> **Task details**:
Copy out precisely the lines beginning at the line that contains "yo = float(np.interp(ax, lo[::-1, 0], lo[::-1, 1]))" and ending at the line that contains "yo = min(0.80, min(yl)", including both.

> **Recorded data**:
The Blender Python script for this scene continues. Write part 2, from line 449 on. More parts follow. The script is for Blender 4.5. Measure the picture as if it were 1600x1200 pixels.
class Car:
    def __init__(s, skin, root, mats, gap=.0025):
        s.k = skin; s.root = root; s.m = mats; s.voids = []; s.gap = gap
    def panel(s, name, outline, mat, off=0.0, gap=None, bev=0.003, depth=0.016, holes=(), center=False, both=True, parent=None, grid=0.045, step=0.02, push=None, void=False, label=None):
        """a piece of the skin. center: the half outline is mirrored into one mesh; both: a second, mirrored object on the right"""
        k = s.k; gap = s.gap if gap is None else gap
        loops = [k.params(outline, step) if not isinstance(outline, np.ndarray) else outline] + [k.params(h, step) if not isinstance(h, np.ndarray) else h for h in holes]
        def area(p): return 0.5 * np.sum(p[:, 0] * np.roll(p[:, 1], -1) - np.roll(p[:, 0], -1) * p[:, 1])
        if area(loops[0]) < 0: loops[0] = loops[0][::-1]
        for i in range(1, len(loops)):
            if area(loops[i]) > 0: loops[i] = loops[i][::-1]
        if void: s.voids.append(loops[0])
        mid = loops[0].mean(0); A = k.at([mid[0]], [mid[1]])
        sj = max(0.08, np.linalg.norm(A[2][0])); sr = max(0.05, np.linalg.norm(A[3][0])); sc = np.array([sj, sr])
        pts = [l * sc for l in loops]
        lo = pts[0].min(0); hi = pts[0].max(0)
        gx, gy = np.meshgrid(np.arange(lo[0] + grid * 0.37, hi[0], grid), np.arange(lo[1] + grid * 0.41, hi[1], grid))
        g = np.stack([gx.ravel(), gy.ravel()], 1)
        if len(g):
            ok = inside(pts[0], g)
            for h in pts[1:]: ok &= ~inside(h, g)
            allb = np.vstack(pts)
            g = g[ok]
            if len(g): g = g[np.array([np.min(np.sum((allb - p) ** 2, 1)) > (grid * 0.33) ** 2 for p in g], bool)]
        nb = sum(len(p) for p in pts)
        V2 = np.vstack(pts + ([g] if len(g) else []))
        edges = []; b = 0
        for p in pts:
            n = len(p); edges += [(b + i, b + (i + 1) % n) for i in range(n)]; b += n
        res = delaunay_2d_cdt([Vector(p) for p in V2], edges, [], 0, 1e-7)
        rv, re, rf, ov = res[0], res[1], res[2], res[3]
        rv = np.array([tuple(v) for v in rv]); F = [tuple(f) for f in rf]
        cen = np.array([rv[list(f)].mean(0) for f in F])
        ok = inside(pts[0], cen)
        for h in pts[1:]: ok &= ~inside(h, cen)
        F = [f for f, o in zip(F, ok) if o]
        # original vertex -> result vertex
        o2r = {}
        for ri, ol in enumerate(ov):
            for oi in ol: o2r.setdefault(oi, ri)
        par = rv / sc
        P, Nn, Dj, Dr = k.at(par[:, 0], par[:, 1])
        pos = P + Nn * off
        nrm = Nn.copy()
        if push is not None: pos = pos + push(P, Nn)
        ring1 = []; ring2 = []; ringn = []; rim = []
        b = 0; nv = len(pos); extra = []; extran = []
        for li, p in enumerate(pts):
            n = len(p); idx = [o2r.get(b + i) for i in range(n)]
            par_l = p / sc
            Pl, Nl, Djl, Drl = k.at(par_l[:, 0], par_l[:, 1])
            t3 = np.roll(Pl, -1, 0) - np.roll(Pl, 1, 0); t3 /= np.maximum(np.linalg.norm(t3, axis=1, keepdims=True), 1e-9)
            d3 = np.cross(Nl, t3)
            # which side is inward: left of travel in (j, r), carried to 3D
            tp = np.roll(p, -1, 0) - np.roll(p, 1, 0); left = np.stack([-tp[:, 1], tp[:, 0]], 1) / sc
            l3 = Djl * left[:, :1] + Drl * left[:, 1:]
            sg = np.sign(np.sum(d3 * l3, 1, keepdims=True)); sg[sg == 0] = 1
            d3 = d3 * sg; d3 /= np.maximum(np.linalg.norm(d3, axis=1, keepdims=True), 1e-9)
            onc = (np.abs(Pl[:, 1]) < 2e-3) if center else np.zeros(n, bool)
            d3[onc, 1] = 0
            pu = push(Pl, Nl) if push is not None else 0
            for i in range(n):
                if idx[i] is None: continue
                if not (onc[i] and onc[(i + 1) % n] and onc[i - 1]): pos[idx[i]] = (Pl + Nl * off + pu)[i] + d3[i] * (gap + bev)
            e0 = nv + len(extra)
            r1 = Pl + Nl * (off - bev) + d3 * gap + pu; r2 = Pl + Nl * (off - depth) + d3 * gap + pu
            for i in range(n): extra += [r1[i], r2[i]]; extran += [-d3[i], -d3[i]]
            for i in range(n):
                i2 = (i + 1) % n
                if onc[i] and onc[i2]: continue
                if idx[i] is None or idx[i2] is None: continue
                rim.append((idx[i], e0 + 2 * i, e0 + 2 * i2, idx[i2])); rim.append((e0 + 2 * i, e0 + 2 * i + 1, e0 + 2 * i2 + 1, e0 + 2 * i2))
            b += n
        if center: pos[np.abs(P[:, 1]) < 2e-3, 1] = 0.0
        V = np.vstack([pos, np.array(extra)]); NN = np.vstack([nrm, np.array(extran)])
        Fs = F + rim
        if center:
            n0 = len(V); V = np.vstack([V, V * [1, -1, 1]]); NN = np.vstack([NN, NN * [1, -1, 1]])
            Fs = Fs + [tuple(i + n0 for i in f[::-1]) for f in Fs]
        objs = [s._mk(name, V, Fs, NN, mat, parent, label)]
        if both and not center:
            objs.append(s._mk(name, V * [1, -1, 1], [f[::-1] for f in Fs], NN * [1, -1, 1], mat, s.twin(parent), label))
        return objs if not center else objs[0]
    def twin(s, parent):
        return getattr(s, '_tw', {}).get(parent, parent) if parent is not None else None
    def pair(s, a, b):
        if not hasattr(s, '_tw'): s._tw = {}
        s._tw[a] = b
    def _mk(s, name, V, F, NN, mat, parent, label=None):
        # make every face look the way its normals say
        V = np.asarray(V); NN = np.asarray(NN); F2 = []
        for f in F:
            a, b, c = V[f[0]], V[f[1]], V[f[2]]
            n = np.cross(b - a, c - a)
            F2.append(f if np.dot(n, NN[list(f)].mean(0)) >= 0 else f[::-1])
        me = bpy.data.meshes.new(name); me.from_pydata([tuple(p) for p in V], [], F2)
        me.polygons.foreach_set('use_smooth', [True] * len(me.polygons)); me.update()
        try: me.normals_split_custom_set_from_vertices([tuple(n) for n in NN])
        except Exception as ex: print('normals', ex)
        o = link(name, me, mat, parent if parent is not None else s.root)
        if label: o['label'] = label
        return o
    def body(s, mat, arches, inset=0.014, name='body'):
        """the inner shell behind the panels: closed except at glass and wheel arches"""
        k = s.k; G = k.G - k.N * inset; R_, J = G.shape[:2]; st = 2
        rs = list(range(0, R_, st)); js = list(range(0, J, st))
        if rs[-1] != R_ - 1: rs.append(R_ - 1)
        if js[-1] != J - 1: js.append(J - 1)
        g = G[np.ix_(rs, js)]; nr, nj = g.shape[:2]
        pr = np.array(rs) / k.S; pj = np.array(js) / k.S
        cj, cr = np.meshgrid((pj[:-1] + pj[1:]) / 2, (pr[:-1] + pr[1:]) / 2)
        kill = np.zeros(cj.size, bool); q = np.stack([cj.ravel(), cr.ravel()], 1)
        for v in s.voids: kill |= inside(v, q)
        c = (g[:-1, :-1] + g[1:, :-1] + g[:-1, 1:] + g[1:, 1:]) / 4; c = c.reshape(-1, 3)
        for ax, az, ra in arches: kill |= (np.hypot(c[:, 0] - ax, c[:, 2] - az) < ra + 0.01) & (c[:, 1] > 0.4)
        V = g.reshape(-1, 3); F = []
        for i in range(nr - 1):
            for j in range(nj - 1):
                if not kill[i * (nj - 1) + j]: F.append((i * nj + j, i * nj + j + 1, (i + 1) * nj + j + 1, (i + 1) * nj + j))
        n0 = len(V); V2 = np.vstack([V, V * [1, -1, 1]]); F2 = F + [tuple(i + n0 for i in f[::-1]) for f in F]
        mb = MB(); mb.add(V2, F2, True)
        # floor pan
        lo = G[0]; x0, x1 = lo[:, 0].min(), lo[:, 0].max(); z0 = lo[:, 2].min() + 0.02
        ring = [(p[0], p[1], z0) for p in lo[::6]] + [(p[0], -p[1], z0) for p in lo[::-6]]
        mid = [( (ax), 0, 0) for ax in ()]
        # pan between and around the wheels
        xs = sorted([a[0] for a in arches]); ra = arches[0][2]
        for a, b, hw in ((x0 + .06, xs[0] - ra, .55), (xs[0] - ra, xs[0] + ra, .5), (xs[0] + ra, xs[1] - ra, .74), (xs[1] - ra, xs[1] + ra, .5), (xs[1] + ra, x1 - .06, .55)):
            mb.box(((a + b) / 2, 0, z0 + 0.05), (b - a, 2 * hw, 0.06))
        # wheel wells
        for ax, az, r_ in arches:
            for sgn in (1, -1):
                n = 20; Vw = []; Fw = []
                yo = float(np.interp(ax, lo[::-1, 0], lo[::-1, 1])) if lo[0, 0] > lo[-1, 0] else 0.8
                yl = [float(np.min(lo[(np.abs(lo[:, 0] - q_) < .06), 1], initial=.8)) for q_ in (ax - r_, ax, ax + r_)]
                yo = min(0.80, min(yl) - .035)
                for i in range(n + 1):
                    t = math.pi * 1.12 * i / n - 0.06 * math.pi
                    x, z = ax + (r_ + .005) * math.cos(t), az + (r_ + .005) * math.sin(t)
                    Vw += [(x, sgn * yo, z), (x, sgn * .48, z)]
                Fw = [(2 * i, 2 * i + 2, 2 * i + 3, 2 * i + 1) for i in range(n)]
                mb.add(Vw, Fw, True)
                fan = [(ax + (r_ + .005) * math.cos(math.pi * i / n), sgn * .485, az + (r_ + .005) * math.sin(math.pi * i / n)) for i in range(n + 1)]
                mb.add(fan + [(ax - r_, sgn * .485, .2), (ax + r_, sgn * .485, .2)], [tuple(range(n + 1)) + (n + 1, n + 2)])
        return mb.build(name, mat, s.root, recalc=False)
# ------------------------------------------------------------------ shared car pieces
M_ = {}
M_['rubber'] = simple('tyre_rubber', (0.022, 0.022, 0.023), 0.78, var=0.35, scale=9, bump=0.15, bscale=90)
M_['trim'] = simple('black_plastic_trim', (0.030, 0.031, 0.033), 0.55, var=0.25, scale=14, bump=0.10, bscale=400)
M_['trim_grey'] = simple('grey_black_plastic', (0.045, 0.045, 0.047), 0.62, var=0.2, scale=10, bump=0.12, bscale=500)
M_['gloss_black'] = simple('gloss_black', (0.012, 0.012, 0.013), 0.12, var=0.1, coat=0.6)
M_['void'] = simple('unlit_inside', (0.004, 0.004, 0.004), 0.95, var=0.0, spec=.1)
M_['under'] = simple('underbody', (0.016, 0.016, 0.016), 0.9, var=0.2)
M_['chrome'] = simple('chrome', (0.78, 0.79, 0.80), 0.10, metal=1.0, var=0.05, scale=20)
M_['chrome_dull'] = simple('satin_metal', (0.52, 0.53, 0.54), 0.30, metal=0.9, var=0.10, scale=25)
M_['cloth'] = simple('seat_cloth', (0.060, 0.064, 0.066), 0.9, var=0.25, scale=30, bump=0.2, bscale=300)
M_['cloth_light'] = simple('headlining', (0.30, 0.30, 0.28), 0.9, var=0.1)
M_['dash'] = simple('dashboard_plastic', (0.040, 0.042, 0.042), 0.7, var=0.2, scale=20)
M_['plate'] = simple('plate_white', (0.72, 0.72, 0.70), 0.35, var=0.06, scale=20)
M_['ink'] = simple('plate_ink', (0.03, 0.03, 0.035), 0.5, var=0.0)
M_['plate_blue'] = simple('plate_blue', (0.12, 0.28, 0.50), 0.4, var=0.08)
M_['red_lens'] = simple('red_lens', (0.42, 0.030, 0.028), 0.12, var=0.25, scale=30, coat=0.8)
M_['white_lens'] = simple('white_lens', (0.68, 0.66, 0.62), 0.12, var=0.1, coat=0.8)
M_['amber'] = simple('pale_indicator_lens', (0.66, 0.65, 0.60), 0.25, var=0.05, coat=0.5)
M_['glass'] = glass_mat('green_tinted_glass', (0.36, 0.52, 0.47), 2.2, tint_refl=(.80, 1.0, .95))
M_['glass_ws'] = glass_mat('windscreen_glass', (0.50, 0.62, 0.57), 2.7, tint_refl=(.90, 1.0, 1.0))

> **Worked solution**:
                yo = float(np.interp(ax, lo[::-1, 0], lo[::-1, 1])) if lo[0, 0] > lo[-1, 0] else 0.8
                yl = [float(np.min(lo[(np.abs(lo[:, 0] - q_) < .06), 1], initial=.8)) for q_ in (ax - r_, ax, ax + r_)]
                yo = min(0.80, min(yl) - .035)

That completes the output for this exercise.